Request » Transcribe the records below exactly as they appear.

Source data

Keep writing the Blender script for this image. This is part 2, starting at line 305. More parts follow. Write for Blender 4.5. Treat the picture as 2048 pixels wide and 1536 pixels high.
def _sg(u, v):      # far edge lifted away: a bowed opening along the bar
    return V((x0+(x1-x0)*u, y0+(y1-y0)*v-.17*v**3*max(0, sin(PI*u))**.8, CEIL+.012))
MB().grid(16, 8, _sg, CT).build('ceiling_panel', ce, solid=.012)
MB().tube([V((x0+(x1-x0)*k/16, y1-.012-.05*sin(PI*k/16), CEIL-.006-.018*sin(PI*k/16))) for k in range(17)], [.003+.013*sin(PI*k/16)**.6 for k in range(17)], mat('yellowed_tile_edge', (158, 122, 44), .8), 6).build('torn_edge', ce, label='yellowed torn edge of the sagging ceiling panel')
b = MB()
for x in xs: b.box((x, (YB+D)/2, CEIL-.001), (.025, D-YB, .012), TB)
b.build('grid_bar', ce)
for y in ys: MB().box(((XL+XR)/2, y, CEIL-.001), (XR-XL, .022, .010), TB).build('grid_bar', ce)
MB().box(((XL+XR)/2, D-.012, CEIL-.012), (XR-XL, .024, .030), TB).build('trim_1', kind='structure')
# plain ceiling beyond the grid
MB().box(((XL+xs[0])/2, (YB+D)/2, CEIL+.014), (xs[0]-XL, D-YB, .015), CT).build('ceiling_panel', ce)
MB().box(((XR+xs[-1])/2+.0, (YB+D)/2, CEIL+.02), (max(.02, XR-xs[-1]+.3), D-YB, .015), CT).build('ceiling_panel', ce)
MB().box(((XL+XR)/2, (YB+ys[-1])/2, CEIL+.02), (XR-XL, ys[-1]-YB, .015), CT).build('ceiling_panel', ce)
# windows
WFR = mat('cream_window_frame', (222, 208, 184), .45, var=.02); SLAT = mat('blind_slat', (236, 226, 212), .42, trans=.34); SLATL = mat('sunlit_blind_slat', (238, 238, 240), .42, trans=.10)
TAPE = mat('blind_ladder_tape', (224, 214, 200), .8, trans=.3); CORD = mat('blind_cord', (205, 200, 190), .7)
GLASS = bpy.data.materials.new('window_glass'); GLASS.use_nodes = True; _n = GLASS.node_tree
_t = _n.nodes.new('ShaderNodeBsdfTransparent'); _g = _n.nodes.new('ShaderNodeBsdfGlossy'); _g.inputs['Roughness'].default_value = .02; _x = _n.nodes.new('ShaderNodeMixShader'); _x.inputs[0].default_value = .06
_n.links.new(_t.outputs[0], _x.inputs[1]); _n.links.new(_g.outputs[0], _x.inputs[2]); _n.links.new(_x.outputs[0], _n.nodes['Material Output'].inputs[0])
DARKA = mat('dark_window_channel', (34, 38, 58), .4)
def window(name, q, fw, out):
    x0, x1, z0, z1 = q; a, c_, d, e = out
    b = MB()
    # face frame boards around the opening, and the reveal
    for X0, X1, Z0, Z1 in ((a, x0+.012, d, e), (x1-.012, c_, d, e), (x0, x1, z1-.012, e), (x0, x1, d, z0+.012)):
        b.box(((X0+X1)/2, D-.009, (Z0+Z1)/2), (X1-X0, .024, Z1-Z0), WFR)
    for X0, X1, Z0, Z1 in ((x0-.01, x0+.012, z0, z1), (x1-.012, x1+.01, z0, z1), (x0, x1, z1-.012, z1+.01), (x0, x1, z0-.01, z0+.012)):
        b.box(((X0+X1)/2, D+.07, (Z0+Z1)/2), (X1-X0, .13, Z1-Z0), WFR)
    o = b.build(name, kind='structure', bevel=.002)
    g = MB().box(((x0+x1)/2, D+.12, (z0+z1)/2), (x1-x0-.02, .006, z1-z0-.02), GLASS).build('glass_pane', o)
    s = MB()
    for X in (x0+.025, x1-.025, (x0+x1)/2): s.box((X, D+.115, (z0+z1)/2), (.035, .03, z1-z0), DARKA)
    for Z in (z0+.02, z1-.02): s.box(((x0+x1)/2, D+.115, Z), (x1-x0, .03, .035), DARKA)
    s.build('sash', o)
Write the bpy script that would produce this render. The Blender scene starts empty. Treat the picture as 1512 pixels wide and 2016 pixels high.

Task result »
Keep writing the Blender script for this image. This is part 2, starting at line 305. More parts follow. Write for Blender 4.5. Treat the picture as 2048 pixels wide and 1536 pixels high.
def _sg(u, v):      # far edge lifted away: a bowed opening along the bar
    return V((x0+(x1-x0)*u, y0+(y1-y0)*v-.17*v**3*max(0, sin(PI*u))**.8, CEIL+.012))
MB().grid(16, 8, _sg, CT).build('ceiling_panel', ce, solid=.012)
MB().tube([V((x0+(x1-x0)*k/16, y1-.012-.05*sin(PI*k/16), CEIL-.006-.018*sin(PI*k/16))) for k in range(17)], [.003+.013*sin(PI*k/16)**.6 for k in range(17)], mat('yellowed_tile_edge', (158, 122, 44), .8), 6).build('torn_edge', ce, label='yellowed torn edge of the sagging ceiling panel')
b = MB()
for x in xs: b.box((x, (YB+D)/2, CEIL-.001), (.025, D-YB, .012), TB)
b.build('grid_bar', ce)
for y in ys: MB().box(((XL+XR)/2, y, CEIL-.001), (XR-XL, .022, .010), TB).build('grid_bar', ce)
MB().box(((XL+XR)/2, D-.012, CEIL-.012), (XR-XL, .024, .030), TB).build('trim_1', kind='structure')
# plain ceiling beyond the grid
MB().box(((XL+xs[0])/2, (YB+D)/2, CEIL+.014), (xs[0]-XL, D-YB, .015), CT).build('ceiling_panel', ce)
MB().box(((XR+xs[-1])/2+.0, (YB+D)/2, CEIL+.02), (max(.02, XR-xs[-1]+.3), D-YB, .015), CT).build('ceiling_panel', ce)
MB().box(((XL+XR)/2, (YB+ys[-1])/2, CEIL+.02), (XR-XL, ys[-1]-YB, .015), CT).build('ceiling_panel', ce)
# windows
WFR = mat('cream_window_frame', (222, 208, 184), .45, var=.02); SLAT = mat('blind_slat', (236, 226, 212), .42, trans=.34); SLATL = mat('sunlit_blind_slat', (238, 238, 240), .42, trans=.10)
TAPE = mat('blind_ladder_tape', (224, 214, 200), .8, trans=.3); CORD = mat('blind_cord', (205, 200, 190), .7)
GLASS = bpy.data.materials.new('window_glass'); GLASS.use_nodes = True; _n = GLASS.node_tree
_t = _n.nodes.new('ShaderNodeBsdfTransparent'); _g = _n.nodes.new('ShaderNodeBsdfGlossy'); _g.inputs['Roughness'].default_value = .02; _x = _n.nodes.new('ShaderNodeMixShader'); _x.inputs[0].default_value = .06
_n.links.new(_t.outputs[0], _x.inputs[1]); _n.links.new(_g.outputs[0], _x.inputs[2]); _n.links.new(_x.outputs[0], _n.nodes['Material Output'].inputs[0])
DARKA = mat('dark_window_channel', (34, 38, 58), .4)
def window(name, q, fw, out):
    x0, x1, z0, z1 = q; a, c_, d, e = out
    b = MB()
    # face frame boards around the opening, and the reveal
    for X0, X1, Z0, Z1 in ((a, x0+.012, d, e), (x1-.012, c_, d, e), (x0, x1, z1-.012, e), (x0, x1, d, z0+.012)):
        b.box(((X0+X1)/2, D-.009, (Z0+Z1)/2), (X1-X0, .024, Z1-Z0), WFR)
    for X0, X1, Z0, Z1 in ((x0-.01, x0+.012, z0, z1), (x1-.012, x1+.01, z0, z1), (x0, x1, z1-.012, z1+.01), (x0, x1, z0-.01, z0+.012)):
        b.box(((X0+X1)/2, D+.07, (Z0+Z1)/2), (X1-X0, .13, Z1-Z0), WFR)
    o = b.build(name, kind='structure', bevel=.002)
    g = MB().box(((x0+x1)/2, D+.12, (z0+z1)/2), (x1-x0-.02, .006, z1-z0-.02), GLASS).build('glass_pane', o)
    s = MB()
    for X in (x0+.025, x1-.025, (x0+x1)/2): s.box((X, D+.115, (z0+z1)/2), (.035, .03, z1-z0), DARKA)
    for Z in (z0+.02, z1-.02): s.box(((x0+x1)/2, D+.115, Z), (x1-x0, .03, .035), DARKA)
    s.build('sash', o)
Write the bpy script that would produce this render. The Blender scene starts empty. Treat the picture as 1512 pixels wide and 2016 pixels high.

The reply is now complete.